3 Things Anthony Joshua Needs To Improve Before The Rematch With Andy Ruiz

3 Things Anthony Joshua Needs To Improve Before The Rematch With Andy Ruiz

The world was stunned on Saturday night, eastern time, as unified heavyweight champion Anthony Joshua was administered a beating by Andy Ruiz who handed the Brit his first loss.

It was supposed to be Joshua’s coming out party in America, his first fight in the states as he continued to further his brand, but his first impression across the pond was a disastrous one.

Joshua had his opponent on the canvas in the third round and many¬†would’ve imagined that we’d see what we’ve become accustomed to from the 29-year-old – a destructive finish.

That wasn’t to be. Joshua came out recklessly looking to finish Ruiz and was caught with a counter left hook to the temple and his legs did a funny dance. He would go on to be dropped twice in that third round and never really recovered.

Ruiz had him down a further two times in the seventh before the referee waved the encounter off and thus, the LA-native became Mexico’s first heavyweight champion.

Joshua has an immediate rematch clause which he can activate at his discretion, but the former champion needs to address some serious issues if he’s to become successful and regain his titles.

1.Stamina

Joshua can’t seem to sustain a good level of fitness throughout a fight, especially when it’s not going all his own way. We saw him attempt to end Wladimir Klitschko in the 5th round of their bout and when the Ukrainian fought back, Joshua’s energy was zapped from him.

It happened again against Ruiz. When the challenger refused to wilt under the pressure after being dropped, Joshua couldn’t compete and never got his legs underneath himself.

2. Defence

Joshua had no answers to Ruiz’s punches, even before his knockdowns.
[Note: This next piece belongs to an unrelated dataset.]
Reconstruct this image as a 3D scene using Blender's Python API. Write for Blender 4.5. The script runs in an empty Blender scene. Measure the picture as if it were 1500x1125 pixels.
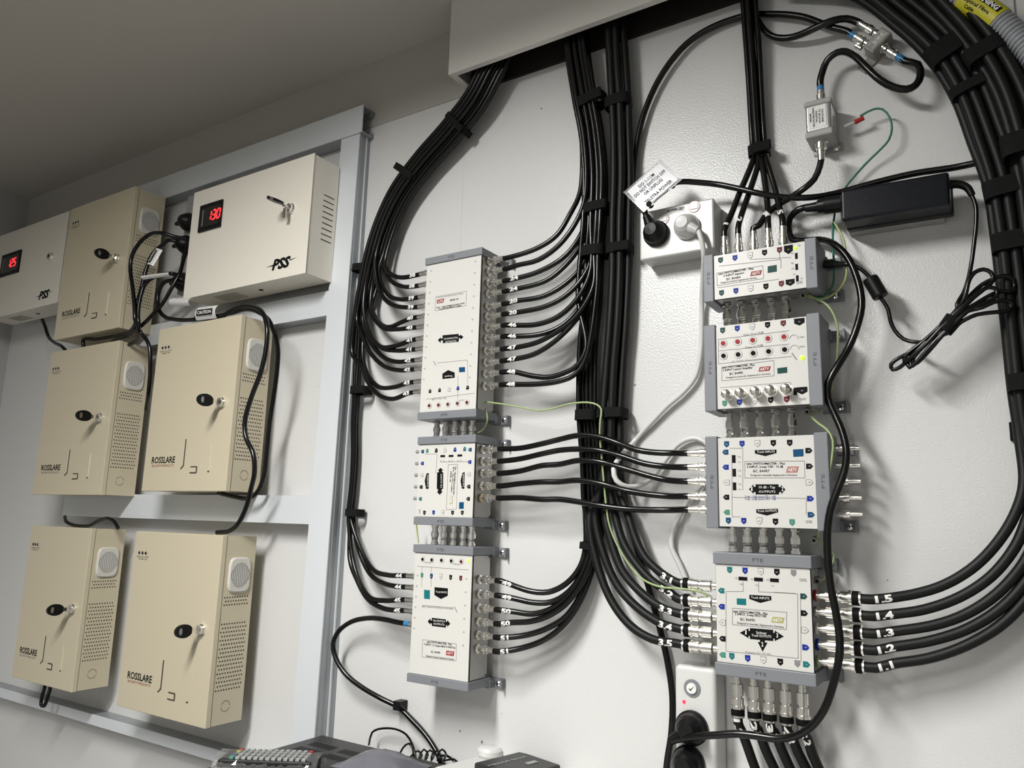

He tends to put his gloves up and stay stationary, hoping for his opponent to stop punching and retreat.

He also attempts a weird tactic of keeping his hands down when he’s out of reach, almost believing that he has the ability of a slick welterweight.
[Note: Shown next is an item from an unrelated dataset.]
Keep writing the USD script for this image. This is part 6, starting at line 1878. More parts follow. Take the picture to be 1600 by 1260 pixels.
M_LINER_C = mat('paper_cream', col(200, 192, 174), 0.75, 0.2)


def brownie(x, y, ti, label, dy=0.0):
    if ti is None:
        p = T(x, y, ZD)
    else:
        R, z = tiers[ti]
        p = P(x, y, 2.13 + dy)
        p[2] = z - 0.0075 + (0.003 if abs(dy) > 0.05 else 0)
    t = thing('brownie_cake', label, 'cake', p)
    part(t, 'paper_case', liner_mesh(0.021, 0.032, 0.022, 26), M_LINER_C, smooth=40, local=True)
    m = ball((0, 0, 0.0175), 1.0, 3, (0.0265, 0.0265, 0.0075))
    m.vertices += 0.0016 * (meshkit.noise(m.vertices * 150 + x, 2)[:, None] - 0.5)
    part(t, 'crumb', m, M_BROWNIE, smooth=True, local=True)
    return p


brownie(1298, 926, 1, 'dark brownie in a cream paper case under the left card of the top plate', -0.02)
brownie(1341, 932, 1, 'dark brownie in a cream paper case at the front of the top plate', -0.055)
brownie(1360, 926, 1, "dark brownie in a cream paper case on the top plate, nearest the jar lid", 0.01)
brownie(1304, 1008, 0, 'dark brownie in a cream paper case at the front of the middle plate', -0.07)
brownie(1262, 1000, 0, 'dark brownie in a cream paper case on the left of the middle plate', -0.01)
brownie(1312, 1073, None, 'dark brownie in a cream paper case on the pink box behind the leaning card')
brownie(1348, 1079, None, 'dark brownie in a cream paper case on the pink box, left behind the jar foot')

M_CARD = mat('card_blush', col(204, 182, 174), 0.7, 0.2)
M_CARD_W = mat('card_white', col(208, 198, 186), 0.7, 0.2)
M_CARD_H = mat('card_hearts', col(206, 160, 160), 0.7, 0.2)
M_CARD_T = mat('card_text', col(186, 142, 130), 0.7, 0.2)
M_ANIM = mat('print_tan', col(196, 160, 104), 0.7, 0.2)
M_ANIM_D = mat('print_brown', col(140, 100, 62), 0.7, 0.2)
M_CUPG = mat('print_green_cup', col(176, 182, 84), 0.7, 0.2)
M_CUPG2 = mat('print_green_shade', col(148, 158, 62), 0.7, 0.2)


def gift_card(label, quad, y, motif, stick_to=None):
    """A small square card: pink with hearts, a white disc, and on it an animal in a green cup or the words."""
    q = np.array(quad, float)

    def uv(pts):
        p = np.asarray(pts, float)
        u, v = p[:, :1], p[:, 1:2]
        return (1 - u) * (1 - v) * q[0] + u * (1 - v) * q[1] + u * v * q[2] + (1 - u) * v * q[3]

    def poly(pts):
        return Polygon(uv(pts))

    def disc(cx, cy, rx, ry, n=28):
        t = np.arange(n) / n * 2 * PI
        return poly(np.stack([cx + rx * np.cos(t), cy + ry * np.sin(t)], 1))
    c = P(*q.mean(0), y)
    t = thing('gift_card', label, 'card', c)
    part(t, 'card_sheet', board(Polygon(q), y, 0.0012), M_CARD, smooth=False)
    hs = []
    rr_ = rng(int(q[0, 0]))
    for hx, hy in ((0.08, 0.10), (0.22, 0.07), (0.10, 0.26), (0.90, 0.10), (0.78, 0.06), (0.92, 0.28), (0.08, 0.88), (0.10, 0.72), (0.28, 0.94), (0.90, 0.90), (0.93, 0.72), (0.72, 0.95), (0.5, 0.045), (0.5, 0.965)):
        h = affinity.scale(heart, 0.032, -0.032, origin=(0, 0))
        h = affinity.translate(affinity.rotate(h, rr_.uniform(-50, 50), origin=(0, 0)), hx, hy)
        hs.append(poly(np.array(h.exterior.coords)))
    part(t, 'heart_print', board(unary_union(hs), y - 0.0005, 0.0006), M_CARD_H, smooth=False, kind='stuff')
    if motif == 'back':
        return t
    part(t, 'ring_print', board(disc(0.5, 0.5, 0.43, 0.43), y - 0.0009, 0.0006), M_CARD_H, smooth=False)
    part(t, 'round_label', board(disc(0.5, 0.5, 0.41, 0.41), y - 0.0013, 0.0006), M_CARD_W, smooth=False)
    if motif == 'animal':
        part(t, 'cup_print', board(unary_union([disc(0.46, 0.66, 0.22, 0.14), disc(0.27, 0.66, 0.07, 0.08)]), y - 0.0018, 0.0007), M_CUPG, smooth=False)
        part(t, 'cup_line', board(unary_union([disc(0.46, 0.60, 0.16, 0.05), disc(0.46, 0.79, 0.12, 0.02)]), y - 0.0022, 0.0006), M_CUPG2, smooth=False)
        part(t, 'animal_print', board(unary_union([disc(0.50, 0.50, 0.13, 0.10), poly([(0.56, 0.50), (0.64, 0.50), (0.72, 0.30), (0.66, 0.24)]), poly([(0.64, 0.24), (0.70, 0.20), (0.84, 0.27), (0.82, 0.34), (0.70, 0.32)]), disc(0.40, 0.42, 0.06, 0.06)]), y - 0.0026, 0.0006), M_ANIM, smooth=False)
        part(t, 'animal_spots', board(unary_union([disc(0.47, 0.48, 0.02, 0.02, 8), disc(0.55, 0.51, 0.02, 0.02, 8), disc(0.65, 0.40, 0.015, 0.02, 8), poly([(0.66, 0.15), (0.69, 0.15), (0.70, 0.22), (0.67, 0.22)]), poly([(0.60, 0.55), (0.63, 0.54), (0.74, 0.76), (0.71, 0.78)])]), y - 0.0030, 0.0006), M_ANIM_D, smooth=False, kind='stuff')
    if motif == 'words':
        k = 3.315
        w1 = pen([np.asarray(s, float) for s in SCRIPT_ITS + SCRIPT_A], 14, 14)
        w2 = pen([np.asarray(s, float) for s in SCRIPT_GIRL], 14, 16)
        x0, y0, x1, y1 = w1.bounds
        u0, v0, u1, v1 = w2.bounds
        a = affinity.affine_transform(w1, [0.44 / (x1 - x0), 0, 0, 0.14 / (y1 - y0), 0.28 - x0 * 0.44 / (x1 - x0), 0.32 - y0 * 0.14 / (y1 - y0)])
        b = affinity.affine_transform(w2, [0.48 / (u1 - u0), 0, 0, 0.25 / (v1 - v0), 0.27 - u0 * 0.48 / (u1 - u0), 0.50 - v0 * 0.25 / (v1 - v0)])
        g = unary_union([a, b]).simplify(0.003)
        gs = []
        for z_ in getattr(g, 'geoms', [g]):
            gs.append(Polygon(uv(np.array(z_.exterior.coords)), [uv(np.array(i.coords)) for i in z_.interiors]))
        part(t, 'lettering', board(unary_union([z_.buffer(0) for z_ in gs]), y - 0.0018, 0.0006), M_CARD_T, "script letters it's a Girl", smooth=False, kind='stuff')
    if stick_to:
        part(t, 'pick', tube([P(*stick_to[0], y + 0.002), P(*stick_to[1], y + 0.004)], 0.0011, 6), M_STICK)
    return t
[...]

Also, Joshua is too vulnerable when he’s exchanging punches and seems to lose all his boxing fundamentals. It leaves you looking through your fingers as swings wildly with his chin in the air.

3. The Jab

When you have a six-inch height advantage and eight-inch reach leverage, it’s imperative that you make use of that with a snappy jab that stops your opponent from closing the distance.

Joshua’s jabs lacked emphasis and he was almost using it as a faint rather than a legitimate shot. The jab is also a set-up shot for Joshua’s power punches and that never seemed forthcoming.

Joshua is still a favourite in the rematch and given that he’s already proven that he can drop Ruiz, he will fancy producing a lethal performance – but he must improve.